## TASK TO CARRY OUT:
Pictures are excluded. Copy exactly, and only, the lines from the one containing "Write a Blender" through the one containing "C = scene.collection", both ends included.

## INPUT RECORDS:

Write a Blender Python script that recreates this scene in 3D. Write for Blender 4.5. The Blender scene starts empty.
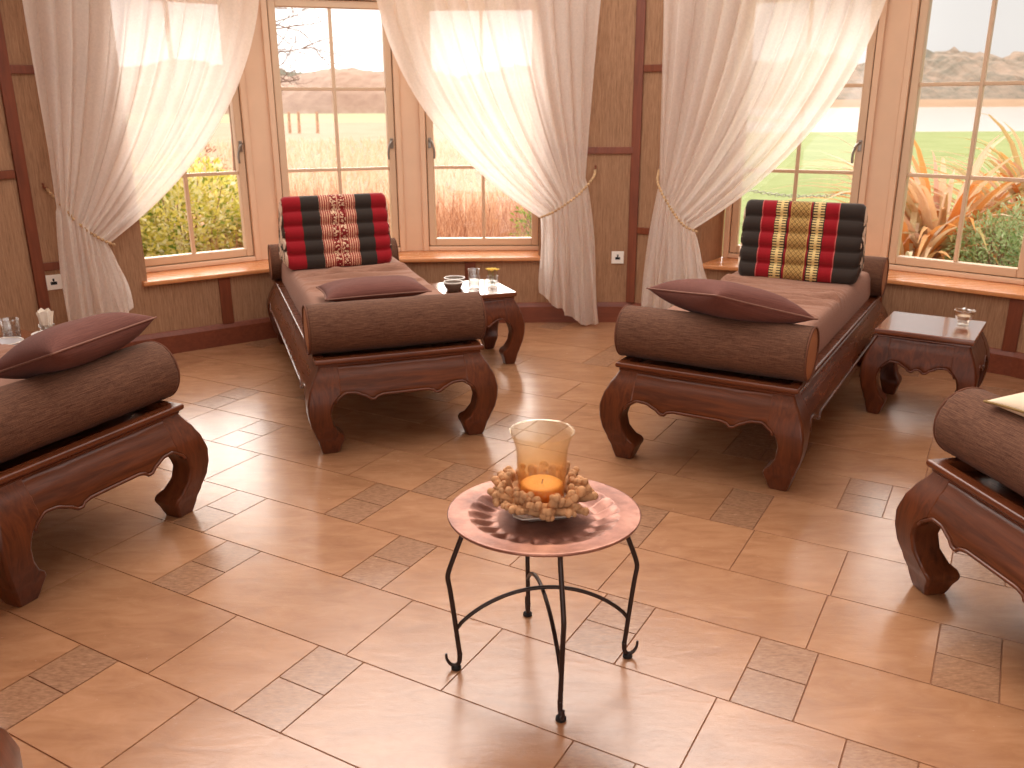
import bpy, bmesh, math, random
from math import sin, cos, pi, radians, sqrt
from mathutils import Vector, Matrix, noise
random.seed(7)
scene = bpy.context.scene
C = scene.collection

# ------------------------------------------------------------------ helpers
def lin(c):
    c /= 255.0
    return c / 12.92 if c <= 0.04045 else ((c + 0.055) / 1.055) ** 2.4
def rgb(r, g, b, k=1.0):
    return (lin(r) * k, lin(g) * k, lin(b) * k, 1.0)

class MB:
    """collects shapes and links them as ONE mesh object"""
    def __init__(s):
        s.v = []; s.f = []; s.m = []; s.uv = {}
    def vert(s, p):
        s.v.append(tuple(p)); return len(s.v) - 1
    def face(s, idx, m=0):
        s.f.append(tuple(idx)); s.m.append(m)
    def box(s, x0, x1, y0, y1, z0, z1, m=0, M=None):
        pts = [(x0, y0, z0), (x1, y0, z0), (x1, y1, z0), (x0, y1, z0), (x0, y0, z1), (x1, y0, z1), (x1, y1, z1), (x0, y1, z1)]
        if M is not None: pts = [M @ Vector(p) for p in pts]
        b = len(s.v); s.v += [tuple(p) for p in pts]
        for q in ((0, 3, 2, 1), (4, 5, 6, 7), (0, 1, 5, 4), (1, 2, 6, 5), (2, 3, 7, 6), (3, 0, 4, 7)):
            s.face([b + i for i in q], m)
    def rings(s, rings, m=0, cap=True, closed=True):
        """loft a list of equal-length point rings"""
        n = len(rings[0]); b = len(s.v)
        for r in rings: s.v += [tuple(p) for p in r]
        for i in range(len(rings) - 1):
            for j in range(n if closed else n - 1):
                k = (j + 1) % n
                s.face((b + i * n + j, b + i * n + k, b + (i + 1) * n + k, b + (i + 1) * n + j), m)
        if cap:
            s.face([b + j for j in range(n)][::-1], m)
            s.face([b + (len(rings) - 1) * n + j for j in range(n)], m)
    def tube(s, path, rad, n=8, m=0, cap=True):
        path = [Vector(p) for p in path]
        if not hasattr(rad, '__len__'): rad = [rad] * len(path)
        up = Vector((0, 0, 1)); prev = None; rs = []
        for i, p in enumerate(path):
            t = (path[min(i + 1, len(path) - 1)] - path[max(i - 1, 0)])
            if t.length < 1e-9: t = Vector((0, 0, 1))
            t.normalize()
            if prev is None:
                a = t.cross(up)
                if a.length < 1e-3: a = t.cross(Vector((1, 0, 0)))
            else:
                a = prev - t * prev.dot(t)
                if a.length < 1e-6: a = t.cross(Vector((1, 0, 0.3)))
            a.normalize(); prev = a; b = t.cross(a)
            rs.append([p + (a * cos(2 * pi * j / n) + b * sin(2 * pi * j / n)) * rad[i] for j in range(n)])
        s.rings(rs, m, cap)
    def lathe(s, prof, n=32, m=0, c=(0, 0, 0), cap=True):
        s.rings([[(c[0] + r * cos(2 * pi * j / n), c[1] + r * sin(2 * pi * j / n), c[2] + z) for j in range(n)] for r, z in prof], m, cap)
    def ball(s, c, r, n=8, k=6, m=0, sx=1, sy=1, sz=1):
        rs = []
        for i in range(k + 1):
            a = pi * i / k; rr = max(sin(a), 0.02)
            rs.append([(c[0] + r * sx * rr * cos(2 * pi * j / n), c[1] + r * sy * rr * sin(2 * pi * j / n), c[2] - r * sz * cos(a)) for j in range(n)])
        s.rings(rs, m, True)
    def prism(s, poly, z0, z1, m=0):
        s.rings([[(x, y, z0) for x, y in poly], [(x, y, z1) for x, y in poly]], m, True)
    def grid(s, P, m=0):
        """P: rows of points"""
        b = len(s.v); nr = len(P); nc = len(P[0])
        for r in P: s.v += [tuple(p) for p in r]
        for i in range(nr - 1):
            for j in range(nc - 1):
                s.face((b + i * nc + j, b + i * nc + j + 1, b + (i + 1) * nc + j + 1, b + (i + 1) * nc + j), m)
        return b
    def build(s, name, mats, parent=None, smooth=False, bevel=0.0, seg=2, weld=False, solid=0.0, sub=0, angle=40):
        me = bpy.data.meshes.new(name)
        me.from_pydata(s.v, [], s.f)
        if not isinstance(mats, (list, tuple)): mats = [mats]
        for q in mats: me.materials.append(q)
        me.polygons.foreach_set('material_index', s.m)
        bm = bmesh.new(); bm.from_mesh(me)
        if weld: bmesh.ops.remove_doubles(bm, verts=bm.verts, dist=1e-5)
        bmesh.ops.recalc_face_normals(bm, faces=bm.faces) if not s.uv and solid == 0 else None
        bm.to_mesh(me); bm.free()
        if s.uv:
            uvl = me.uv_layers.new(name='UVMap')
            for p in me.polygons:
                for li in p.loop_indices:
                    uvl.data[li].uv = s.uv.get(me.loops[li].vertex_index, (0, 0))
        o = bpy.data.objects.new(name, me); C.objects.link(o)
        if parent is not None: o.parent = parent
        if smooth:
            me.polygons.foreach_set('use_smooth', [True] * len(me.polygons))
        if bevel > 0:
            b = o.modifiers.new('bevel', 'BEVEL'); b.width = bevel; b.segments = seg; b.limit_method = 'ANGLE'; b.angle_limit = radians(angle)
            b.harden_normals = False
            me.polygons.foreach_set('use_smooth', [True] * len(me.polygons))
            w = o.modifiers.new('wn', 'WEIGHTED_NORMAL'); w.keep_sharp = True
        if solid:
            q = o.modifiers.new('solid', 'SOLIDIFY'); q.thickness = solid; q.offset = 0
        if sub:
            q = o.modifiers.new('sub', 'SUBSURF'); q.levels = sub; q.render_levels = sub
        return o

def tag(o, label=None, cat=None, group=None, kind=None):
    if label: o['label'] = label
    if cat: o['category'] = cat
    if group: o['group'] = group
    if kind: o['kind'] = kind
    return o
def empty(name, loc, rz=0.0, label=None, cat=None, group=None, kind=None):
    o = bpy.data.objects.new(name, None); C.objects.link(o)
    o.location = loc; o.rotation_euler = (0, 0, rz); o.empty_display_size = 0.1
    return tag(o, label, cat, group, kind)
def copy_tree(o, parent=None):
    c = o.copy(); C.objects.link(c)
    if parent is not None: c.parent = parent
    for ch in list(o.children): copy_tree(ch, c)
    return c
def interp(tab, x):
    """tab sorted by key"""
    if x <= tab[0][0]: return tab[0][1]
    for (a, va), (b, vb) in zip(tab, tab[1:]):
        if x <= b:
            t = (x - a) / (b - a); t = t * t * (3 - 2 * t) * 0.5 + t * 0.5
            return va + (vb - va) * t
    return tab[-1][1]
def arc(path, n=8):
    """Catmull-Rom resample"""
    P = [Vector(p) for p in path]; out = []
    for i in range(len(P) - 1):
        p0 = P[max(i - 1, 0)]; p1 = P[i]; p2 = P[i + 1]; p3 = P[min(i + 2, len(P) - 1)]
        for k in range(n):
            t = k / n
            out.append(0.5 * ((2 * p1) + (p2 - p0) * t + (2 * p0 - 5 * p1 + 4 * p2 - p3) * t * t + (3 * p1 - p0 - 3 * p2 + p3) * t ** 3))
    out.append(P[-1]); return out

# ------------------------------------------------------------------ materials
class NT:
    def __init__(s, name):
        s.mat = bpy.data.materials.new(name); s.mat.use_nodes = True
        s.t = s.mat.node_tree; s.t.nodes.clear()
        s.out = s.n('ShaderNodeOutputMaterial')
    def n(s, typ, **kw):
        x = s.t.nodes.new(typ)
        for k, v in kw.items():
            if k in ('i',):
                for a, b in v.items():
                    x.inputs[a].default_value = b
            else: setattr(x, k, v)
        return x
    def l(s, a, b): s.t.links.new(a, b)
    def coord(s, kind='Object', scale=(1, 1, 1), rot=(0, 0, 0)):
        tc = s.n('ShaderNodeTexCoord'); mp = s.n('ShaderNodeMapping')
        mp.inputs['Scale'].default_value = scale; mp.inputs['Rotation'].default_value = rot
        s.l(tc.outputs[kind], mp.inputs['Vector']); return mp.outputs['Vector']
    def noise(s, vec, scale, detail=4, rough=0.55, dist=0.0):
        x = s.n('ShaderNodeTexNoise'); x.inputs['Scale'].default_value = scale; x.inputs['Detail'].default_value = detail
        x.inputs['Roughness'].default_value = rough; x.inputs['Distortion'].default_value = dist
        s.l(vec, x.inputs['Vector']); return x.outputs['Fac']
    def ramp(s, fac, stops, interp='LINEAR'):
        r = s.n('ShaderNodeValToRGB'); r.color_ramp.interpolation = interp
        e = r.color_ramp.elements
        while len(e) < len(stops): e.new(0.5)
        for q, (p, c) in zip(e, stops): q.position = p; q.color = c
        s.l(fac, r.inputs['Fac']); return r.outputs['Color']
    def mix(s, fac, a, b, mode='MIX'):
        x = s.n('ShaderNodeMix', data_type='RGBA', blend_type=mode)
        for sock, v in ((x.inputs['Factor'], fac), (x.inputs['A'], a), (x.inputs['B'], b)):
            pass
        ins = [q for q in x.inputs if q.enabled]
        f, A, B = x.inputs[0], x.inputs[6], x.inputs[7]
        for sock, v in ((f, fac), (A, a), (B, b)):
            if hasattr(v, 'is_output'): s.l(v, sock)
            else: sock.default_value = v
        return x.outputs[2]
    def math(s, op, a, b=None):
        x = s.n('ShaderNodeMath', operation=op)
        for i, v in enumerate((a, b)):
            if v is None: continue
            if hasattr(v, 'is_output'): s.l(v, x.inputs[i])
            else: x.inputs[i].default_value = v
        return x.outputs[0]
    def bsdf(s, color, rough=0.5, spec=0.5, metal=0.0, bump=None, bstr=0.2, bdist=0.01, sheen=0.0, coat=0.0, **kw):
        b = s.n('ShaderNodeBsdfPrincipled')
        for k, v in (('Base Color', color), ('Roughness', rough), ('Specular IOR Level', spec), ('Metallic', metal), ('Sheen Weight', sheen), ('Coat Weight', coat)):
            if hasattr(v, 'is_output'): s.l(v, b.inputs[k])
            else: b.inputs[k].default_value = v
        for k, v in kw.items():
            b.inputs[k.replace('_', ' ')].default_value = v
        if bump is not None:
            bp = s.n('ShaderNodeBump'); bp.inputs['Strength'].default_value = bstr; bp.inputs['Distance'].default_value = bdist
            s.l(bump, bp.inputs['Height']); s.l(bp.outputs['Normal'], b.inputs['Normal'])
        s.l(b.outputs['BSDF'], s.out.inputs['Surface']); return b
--
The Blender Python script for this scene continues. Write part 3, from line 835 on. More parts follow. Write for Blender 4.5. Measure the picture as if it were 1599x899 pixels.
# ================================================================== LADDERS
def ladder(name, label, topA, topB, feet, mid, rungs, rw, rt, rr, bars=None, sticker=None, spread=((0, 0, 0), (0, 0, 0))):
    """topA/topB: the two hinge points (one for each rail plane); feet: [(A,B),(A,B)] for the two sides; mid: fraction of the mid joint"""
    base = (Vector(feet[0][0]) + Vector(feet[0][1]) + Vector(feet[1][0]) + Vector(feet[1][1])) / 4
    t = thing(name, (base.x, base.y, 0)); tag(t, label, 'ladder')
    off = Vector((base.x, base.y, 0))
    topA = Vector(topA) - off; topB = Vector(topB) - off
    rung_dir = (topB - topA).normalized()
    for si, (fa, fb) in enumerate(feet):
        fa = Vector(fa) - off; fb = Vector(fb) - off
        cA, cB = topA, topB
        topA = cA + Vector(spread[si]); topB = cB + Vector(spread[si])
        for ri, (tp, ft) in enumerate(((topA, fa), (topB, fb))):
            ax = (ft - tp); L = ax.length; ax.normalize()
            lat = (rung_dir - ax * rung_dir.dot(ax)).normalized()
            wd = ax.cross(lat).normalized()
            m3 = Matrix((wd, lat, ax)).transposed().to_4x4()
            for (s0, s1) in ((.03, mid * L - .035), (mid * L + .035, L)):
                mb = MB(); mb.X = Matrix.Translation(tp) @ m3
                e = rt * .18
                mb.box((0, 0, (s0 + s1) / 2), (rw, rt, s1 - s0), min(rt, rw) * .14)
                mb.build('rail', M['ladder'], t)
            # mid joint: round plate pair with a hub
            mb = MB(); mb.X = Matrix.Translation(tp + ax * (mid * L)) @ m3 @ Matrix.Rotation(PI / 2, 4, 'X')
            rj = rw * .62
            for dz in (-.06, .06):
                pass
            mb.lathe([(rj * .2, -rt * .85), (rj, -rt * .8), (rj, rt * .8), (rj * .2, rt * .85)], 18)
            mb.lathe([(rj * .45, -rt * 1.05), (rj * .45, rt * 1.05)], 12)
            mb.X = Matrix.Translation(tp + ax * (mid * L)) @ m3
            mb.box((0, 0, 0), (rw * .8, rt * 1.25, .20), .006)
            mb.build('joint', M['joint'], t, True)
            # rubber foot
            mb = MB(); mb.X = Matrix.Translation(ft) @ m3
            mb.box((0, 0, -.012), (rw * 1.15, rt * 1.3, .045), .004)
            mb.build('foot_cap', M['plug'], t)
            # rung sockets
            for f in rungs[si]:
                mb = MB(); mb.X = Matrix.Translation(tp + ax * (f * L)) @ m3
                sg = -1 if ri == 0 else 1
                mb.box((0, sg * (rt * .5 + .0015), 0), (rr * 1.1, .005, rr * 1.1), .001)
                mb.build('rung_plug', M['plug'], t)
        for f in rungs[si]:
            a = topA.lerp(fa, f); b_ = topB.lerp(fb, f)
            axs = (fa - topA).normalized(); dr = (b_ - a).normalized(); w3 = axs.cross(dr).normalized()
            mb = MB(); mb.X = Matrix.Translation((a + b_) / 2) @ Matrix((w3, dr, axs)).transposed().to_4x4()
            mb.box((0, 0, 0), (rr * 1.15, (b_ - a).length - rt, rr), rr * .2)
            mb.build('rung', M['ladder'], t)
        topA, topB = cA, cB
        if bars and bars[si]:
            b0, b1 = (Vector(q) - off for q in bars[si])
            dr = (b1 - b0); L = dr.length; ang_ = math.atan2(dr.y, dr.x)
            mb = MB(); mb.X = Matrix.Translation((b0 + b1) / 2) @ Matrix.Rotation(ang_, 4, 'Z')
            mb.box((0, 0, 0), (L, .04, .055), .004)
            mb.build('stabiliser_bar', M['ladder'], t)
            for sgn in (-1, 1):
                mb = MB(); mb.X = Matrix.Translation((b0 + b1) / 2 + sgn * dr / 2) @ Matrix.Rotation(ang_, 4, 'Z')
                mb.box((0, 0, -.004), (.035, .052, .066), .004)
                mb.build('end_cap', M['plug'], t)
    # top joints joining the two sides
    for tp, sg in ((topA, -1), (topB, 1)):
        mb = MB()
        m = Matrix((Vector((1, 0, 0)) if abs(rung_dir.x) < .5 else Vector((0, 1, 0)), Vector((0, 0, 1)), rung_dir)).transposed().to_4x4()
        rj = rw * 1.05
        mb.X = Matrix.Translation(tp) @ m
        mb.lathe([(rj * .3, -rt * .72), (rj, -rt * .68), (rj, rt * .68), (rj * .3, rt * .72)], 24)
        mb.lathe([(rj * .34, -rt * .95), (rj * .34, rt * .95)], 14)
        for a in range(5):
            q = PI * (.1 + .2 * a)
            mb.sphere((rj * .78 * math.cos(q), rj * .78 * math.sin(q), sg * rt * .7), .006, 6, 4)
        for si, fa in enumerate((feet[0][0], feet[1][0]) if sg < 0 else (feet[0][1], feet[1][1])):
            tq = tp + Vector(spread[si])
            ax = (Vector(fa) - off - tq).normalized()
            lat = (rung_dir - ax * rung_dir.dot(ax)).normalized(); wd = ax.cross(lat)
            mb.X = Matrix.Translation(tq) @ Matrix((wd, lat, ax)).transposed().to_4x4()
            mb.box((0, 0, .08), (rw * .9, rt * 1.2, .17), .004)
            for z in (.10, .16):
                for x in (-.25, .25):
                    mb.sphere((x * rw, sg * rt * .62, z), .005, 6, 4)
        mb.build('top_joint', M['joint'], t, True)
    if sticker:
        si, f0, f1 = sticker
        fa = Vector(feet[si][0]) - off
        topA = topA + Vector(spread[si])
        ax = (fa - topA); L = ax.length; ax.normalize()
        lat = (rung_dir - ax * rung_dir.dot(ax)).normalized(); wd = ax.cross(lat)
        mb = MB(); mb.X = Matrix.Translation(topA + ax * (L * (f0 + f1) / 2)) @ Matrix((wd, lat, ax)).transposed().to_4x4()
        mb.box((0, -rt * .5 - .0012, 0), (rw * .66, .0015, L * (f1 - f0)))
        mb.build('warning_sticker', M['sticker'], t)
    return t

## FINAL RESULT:
Write a Blender Python script that recreates this scene in 3D. Write for Blender 4.5. The Blender scene starts empty.
import bpy, bmesh, math, random
from math import sin, cos, pi, radians, sqrt
from mathutils import Vector, Matrix, noise
random.seed(7)
scene = bpy.context.scene
C = scene.collection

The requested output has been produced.